The Moderate Resolution Imaging Spectroradiometer (MODIS) global land surface temperature (LST)/emissivity products supply daily, 8-day, and monthly global temperature and narrowband emissivity data. This article uses these products to calculate the surface long wave radiation of natural objects such as sand, soil, vegetation, etc., based on the Planck function and the Stefan-Boltzmann law. The results show that using the narrowband emissivity of a single band instead of the broadband emissivity results in large errors of up to 100 W m(-2) of the calculated long wave radiation. A method to calculate broadband emissivity in the entire TIR spectral region from the narrowband emissivities of the MODIS bands (29, 31, and 32) in the thermal infrared region is proposed. Using the broadband emissivity, the surface long wave radiation could be calculated to an accuracy better than 6 W m(-2) in the temperature region of 240-330 K, with a standard deviation of 1.22 W m(-2), and a maximum error of 6.05 W m(-2) (not considering the uncertainty associated with the MODIS LST/emissivity products themselves).

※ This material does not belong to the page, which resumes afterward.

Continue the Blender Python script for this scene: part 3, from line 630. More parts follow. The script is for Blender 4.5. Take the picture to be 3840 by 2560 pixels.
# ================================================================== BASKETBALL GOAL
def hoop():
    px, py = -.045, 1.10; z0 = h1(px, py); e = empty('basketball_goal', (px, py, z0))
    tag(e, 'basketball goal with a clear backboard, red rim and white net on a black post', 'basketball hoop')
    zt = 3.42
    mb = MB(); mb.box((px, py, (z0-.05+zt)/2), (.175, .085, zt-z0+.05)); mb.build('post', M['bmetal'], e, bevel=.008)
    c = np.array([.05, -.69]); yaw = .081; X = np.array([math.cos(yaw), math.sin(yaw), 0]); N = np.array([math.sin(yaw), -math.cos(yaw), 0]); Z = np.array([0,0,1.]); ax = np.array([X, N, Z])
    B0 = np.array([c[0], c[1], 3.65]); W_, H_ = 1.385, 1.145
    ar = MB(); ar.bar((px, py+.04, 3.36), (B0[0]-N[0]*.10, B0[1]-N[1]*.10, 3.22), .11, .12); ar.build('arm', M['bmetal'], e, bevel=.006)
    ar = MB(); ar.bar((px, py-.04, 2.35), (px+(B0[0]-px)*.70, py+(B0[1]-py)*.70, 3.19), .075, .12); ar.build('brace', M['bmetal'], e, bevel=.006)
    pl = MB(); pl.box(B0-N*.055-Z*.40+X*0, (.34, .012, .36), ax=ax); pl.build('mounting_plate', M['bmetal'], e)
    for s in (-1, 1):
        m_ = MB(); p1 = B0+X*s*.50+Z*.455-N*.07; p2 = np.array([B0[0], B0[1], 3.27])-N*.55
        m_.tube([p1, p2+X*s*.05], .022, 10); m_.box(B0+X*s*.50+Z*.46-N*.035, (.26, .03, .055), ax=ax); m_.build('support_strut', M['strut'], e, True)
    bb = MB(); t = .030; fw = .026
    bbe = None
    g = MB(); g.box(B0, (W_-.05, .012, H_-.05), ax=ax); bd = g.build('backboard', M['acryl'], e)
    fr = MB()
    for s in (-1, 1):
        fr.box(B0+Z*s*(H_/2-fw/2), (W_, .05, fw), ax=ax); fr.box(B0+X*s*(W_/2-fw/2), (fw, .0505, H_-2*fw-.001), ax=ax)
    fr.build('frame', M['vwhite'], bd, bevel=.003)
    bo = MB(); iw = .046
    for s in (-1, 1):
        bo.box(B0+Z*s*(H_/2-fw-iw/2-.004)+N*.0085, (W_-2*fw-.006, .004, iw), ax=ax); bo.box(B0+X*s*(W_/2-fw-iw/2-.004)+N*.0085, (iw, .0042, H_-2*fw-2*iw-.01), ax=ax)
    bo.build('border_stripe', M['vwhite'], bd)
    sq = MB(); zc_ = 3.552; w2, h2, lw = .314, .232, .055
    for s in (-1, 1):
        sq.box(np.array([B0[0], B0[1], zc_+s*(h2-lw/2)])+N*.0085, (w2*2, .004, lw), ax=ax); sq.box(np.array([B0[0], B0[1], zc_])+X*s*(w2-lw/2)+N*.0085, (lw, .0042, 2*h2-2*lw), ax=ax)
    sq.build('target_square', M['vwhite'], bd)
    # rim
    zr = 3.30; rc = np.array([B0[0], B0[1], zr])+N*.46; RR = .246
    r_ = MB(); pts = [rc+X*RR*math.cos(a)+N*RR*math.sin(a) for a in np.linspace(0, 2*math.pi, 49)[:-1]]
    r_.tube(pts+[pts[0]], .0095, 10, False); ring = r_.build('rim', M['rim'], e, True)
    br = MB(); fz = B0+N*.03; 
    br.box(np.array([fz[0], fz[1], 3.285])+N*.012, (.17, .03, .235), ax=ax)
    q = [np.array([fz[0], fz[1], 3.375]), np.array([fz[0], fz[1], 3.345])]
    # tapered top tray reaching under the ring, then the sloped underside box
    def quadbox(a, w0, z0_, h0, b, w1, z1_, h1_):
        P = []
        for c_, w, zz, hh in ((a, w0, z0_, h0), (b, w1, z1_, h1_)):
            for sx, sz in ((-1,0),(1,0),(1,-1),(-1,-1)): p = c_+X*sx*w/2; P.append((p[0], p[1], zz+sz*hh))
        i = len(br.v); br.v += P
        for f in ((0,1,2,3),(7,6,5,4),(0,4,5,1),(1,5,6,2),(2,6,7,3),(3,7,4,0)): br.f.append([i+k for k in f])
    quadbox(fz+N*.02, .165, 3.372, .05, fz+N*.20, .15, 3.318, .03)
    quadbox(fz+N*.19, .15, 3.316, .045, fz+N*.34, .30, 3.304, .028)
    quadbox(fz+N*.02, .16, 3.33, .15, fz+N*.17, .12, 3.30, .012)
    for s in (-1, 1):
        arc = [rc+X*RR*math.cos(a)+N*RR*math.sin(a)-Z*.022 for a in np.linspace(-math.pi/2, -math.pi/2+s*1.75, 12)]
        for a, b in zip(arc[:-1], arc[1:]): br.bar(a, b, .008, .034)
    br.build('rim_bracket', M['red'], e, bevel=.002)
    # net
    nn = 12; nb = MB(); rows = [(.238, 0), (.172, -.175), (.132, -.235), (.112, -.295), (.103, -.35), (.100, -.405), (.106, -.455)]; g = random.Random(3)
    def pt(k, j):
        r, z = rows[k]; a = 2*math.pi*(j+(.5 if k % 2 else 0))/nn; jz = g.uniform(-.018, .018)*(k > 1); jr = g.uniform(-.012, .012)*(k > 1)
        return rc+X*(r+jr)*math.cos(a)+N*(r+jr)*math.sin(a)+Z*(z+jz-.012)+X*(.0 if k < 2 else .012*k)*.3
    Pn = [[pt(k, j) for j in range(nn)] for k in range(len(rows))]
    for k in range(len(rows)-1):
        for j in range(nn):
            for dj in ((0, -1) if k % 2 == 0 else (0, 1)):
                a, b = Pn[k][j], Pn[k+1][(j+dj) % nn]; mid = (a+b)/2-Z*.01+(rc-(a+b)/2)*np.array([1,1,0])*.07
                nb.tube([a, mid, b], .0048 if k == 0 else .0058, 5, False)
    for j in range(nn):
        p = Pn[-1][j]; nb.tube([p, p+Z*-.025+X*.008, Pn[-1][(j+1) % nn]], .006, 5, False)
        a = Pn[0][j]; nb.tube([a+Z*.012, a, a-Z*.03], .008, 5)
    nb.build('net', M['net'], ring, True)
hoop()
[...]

The satellite estimated broadband emissivity was compared with 3-year (January 2001 to December 2003) ground-based measurements of emissivity at Gaize (32.30 degrees N, 84.06 degrees E, 4420 m) on the western Tibetan Plateau. The results show that the broadband emissivity calculated from MODIS narrowband emissivities by this method matches well the ground measurements, with a standard deviation of 0.0085 and a bias of 0.0015.